Doscientos alcaldes acuden al
parvulario de Bruselas con sus bastones de mando, símbolo del poder municipal
que, en esta ocasión, ha sido utilizado abusivamente. Usado como inequívoca
alcaldada. ¿Quién ha pagado ese viaje?
¿A escote por cada viajero de su peculio personal o con los fondos municipales
de cada ayuntamiento? En el primer caso, nada que objetar: cada cual hace de
sus dineros lo que estime conveniente. En caso contrario, si se hubiera metido
mano en la caja, estaríamos ante un caso de malversación. Cada munícipe debe
explicarse. Importa el detalle. No todo le está permitido al procés.
En el parvulario de la ciudad de
las coles flatulentas se encuentran Carles Puigdemont y compañía.

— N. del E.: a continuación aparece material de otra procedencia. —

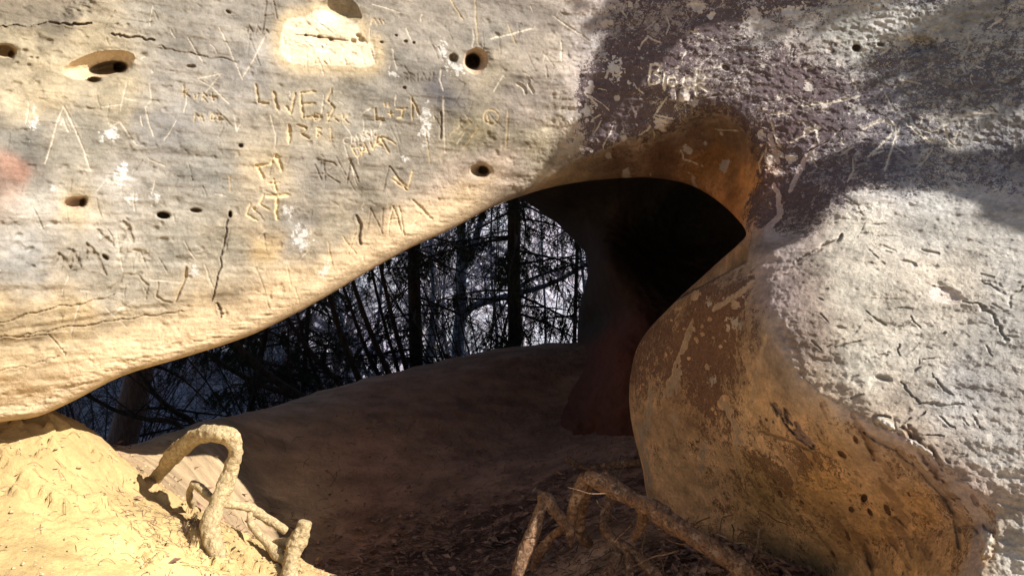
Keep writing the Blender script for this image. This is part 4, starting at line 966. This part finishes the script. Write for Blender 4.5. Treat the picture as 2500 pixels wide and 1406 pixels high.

Discursos de rigor. Se reparten las invectivas: el mal es España y
Europa; el bien es el fermento escatológico. Puigdemont –bendito párvulo-- arremete airadamente contra Europa, que
prefiere a España antes que a un gobierno en prisión. Toda una carrera
armamentística de acusaciones. Zafarrancho retórico. Un discurso a la
desesperada de alguien carente de cuajo. ¿Por qué? Obviamente por su mala
cabeza. Pero, sobre todo, porque ya tenía noticias de que no se repetiría la lista unitaria del
independentismo cara a las elecciones autonómicas del 21 de diciembre. ERC no paga
timoratos. El hombre de Bruselas expresa, así, sus retortijones ante el gori
gori que ya suena en su partido. El discurso de Bruselas es una expresión de
los movimientos peristálticos de los antiguos convergentes.